Publicans are incensed by the new restrictions, and some are refusing to take them lying down. John van Buren, former licensee of the Wheatsheaf Tavern in Christchurch, hopes to gather enough signatures on a petition to force a national referendum on the issue. Mr Van Buren (a smoker) was one of the first people prosecuted under the new legislation. He has now relinquished his lease in order to campaign for freedom of choice.

Mr Van Buren, who plans to launch a new political party, believes that bar owners should be free to determine their own smoking policies. He says he is fighting for "the rights of the average Kiwi", explaining: "Bloody government's gone mad, so we're going mad back."

There are already signs, meanwhile, of nostalgia for the good old days. The butt of a cigarette smoked in an Auckland bar moments before the new legislation came into force fetched NZ$7,475 (£2,871) after frenetic bidding in an internet auction.
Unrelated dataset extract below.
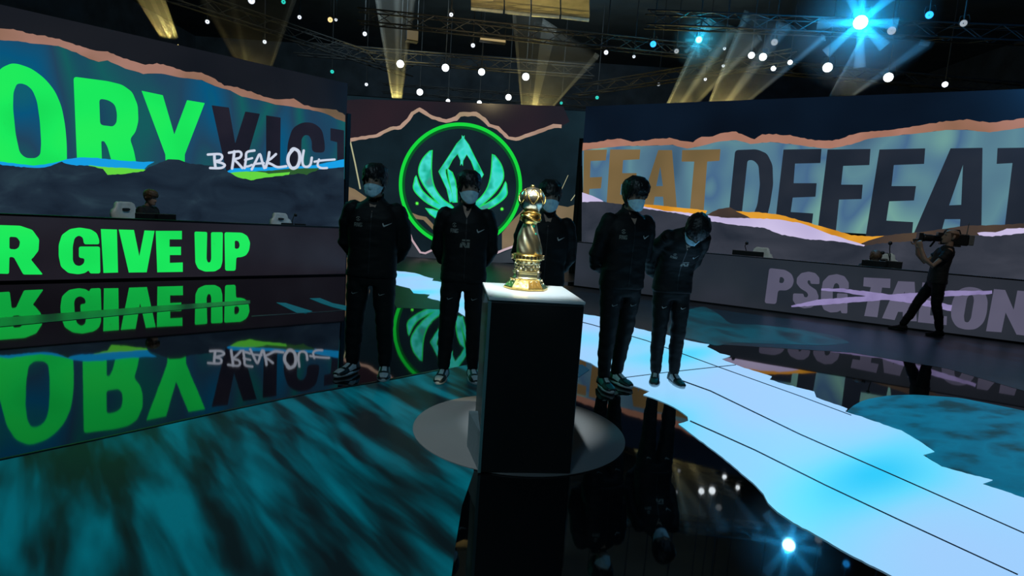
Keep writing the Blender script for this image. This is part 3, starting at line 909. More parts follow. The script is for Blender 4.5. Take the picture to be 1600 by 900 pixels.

The butt, salvaged from an ashtray in a popular Auckland bar, was described on the website as a "priceless Kiwiana collector's item".

Paul Holmes, one of New Zealand's foremost broadcasters, is in hot water again. Last year he described the UN Secretary-General, Kofi Annan, as a "cheeky darkie" on his morning radio show. He later apologised profusely, saying: "I'm sick in my guts about it. It was wrong. It was stupid."

Now Mr Holmes has turned his guns on the new Pope, criticising Benedict XVI as an "imposter" and "wowser" (kill-joy). "He doesn't look like the Pope," he told his listeners. "He looks like someone going around in the Pope's clothes." The Bishop of Auckland, Patrick Dunn, said: "Paul's not qualified to comment. He's a radio host."